··· DATA SUPPLIED ···
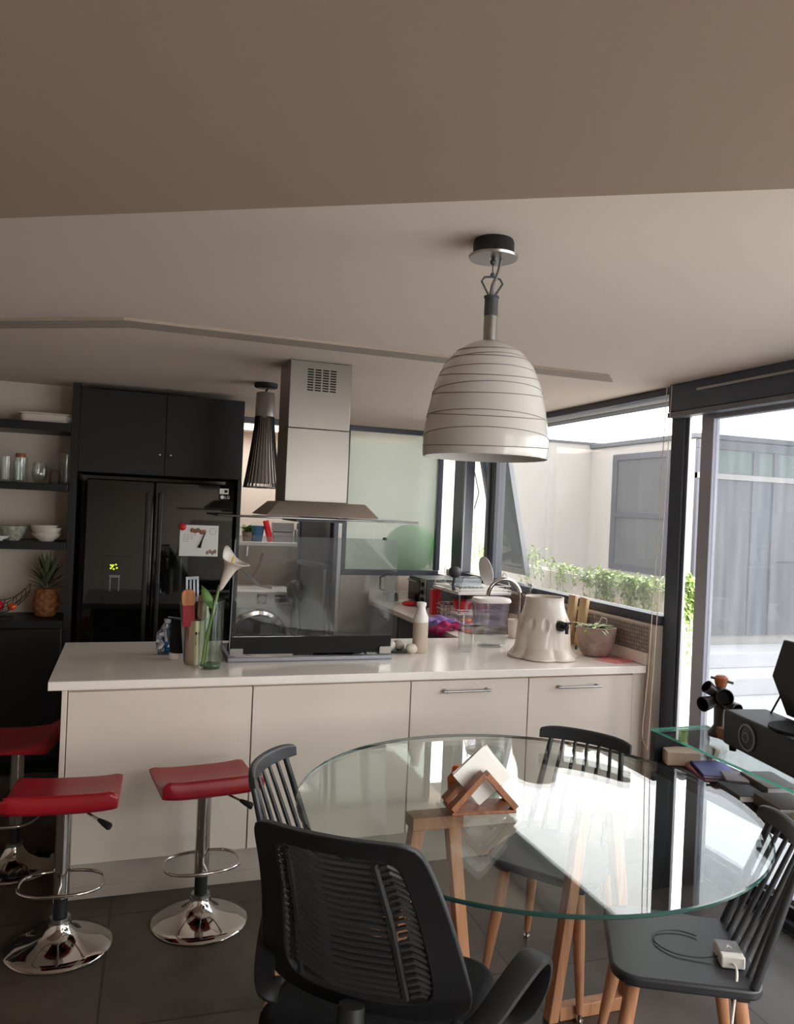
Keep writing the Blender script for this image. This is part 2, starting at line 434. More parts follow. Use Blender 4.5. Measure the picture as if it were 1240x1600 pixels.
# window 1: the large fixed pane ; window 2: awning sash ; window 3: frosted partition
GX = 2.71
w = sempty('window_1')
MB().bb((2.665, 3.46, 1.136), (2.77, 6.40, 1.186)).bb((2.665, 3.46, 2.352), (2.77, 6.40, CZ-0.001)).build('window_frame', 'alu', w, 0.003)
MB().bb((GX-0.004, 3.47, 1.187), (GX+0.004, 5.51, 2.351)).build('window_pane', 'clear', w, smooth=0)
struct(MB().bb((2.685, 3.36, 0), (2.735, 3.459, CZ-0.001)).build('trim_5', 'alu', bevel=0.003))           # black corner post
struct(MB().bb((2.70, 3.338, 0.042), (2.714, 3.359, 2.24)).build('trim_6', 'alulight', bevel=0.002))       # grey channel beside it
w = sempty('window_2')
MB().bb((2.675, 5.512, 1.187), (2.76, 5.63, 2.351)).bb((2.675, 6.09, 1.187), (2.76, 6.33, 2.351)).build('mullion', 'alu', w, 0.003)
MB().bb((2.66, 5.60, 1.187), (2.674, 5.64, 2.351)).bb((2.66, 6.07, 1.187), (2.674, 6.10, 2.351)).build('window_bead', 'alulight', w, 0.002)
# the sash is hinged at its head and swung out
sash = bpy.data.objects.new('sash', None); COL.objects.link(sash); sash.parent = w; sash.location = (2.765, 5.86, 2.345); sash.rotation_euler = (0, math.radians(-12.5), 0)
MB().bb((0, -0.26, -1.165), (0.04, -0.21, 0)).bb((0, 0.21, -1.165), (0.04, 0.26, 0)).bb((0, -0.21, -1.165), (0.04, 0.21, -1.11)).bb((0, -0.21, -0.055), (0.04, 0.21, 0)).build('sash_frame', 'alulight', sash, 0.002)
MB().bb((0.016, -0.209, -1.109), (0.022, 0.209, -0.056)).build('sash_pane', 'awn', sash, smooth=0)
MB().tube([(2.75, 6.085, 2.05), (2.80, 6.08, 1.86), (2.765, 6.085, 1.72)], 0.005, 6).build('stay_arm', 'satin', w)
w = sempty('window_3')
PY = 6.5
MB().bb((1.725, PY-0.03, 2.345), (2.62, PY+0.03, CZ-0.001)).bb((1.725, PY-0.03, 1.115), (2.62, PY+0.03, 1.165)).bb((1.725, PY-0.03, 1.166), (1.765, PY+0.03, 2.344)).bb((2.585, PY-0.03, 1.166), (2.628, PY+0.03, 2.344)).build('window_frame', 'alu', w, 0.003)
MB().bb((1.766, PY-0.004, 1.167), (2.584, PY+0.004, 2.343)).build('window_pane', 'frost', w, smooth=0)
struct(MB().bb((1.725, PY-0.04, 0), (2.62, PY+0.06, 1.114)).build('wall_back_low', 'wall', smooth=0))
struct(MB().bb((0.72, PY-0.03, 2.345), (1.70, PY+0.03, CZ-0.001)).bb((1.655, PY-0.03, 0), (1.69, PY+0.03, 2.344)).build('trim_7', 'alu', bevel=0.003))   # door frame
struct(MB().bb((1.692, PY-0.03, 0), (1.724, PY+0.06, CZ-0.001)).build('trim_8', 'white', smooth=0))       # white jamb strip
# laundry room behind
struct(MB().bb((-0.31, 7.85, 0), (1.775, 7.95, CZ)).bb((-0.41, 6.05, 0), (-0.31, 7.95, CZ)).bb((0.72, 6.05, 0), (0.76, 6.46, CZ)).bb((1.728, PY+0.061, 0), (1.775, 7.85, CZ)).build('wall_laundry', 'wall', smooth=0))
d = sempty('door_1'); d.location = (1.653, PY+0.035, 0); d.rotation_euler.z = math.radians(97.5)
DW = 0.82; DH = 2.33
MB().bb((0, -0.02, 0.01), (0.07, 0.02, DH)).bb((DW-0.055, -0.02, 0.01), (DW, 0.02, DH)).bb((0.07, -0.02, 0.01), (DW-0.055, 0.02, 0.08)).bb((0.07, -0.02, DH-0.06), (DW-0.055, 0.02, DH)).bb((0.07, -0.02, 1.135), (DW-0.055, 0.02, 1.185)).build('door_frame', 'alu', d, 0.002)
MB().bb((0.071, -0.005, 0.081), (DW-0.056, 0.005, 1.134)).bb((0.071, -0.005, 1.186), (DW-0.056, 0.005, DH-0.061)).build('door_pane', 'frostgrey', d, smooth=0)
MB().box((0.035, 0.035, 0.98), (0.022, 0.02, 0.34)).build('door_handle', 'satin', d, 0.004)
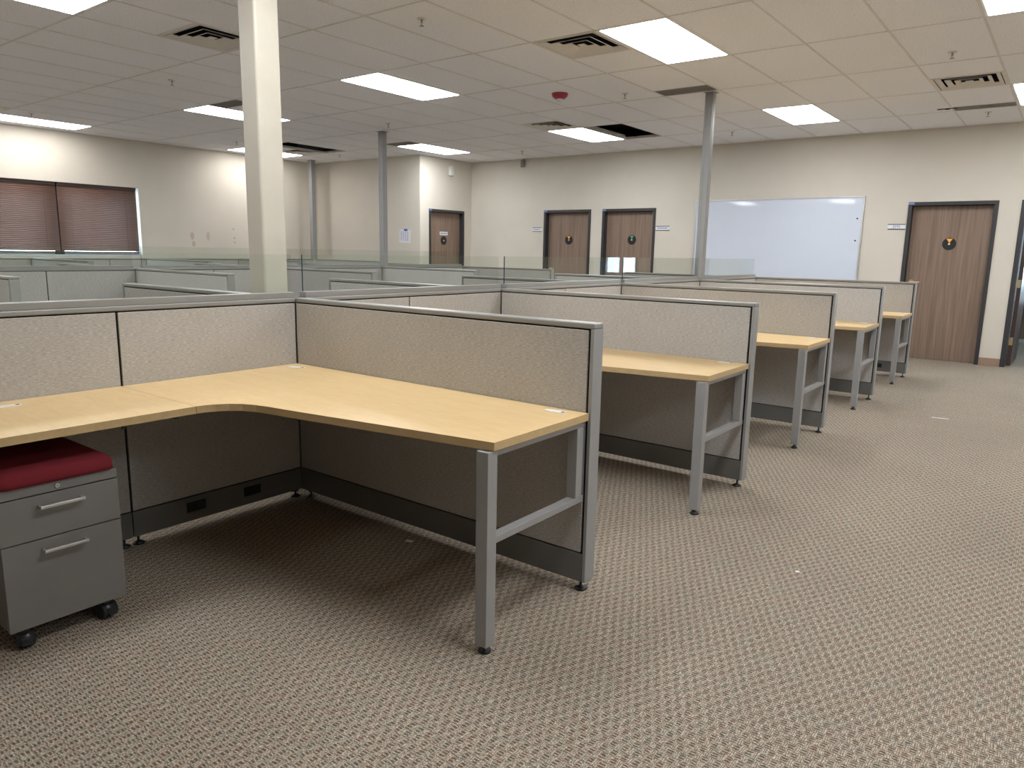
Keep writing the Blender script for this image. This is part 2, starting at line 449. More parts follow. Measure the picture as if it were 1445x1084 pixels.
···
-- TASK --
Leave out the pictures and reproduce the rest of the listing exactly.

-- ANSWER TO THE TASK --
Keep writing the Blender script for this image. This is part 2, starting at line 434. More parts follow. Use Blender 4.5. Measure the picture as if it were 1240x1600 pixels.
# window 1: the large fixed pane ; window 2: awning sash ; window 3: frosted partition
GX = 2.71
w = sempty('window_1')
MB().bb((2.665, 3.46, 1.136), (2.77, 6.40, 1.186)).bb((2.665, 3.46, 2.352), (2.77, 6.40, CZ-0.001)).build('window_frame', 'alu', w, 0.003)
MB().bb((GX-0.004, 3.47, 1.187), (GX+0.004, 5.51, 2.351)).build('window_pane', 'clear', w, smooth=0)
struct(MB().bb((2.685, 3.36, 0), (2.735, 3.459, CZ-0.001)).build('trim_5', 'alu', bevel=0.003))           # black corner post
struct(MB().bb((2.70, 3.338, 0.042), (2.714, 3.359, 2.24)).build('trim_6', 'alulight', bevel=0.002))       # grey channel beside it
w = sempty('window_2')
MB().bb((2.675, 5.512, 1.187), (2.76, 5.63, 2.351)).bb((2.675, 6.09, 1.187), (2.76, 6.33, 2.351)).build('mullion', 'alu', w, 0.003)
MB().bb((2.66, 5.60, 1.187), (2.674, 5.64, 2.351)).bb((2.66, 6.07, 1.187), (2.674, 6.10, 2.351)).build('window_bead', 'alulight', w, 0.002)
# the sash is hinged at its head and swung out
sash = bpy.data.objects.new('sash', None); COL.objects.link(sash); sash.parent = w; sash.location = (2.765, 5.86, 2.345); sash.rotation_euler = (0, math.radians(-12.5), 0)
MB().bb((0, -0.26, -1.165), (0.04, -0.21, 0)).bb((0, 0.21, -1.165), (0.04, 0.26, 0)).bb((0, -0.21, -1.165), (0.04, 0.21, -1.11)).bb((0, -0.21, -0.055), (0.04, 0.21, 0)).build('sash_frame', 'alulight', sash, 0.002)
MB().bb((0.016, -0.209, -1.109), (0.022, 0.209, -0.056)).build('sash_pane', 'awn', sash, smooth=0)
MB().tube([(2.75, 6.085, 2.05), (2.80, 6.08, 1.86), (2.765, 6.085, 1.72)], 0.005, 6).build('stay_arm', 'satin', w)
w = sempty('window_3')
PY = 6.5
MB().bb((1.725, PY-0.03, 2.345), (2.62, PY+0.03, CZ-0.001)).bb((1.725, PY-0.03, 1.115), (2.62, PY+0.03, 1.165)).bb((1.725, PY-0.03, 1.166), (1.765, PY+0.03, 2.344)).bb((2.585, PY-0.03, 1.166), (2.628, PY+0.03, 2.344)).build('window_frame', 'alu', w, 0.003)
MB().bb((1.766, PY-0.004, 1.167), (2.584, PY+0.004, 2.343)).build('window_pane', 'frost', w, smooth=0)
struct(MB().bb((1.725, PY-0.04, 0), (2.62, PY+0.06, 1.114)).build('wall_back_low', 'wall', smooth=0))
struct(MB().bb((0.72, PY-0.03, 2.345), (1.70, PY+0.03, CZ-0.001)).bb((1.655, PY-0.03, 0), (1.69, PY+0.03, 2.344)).build('trim_7', 'alu', bevel=0.003))   # door frame
struct(MB().bb((1.692, PY-0.03, 0), (1.724, PY+0.06, CZ-0.001)).build('trim_8', 'white', smooth=0))       # white jamb strip
# laundry room behind
struct(MB().bb((-0.31, 7.85, 0), (1.775, 7.95, CZ)).bb((-0.41, 6.05, 0), (-0.31, 7.95, CZ)).bb((0.72, 6.05, 0), (0.76, 6.46, CZ)).bb((1.728, PY+0.061, 0), (1.775, 7.85, CZ)).build('wall_laundry', 'wall', smooth=0))
d = sempty('door_1'); d.location = (1.653, PY+0.035, 0); d.rotation_euler.z = math.radians(97.5)
DW = 0.82; DH = 2.33
MB().bb((0, -0.02, 0.01), (0.07, 0.02, DH)).bb((DW-0.055, -0.02, 0.01), (DW, 0.02, DH)).bb((0.07, -0.02, 0.01), (DW-0.055, 0.02, 0.08)).bb((0.07, -0.02, DH-0.06), (DW-0.055, 0.02, DH)).bb((0.07, -0.02, 1.135), (DW-0.055, 0.02, 1.185)).build('door_frame', 'alu', d, 0.002)
MB().bb((0.071, -0.005, 0.081), (DW-0.056, 0.005, 1.134)).bb((0.071, -0.005, 1.186), (DW-0.056, 0.005, DH-0.061)).build('door_pane', 'frostgrey', d, smooth=0)
MB().box((0.035, 0.035, 0.98), (0.022, 0.02, 0.34)).build('door_handle', 'satin', d, 0.004)
Keep writing the Blender script for this image. This is part 2, starting at line 449. More parts follow. Measure the picture as if it were 1445x1084 pixels.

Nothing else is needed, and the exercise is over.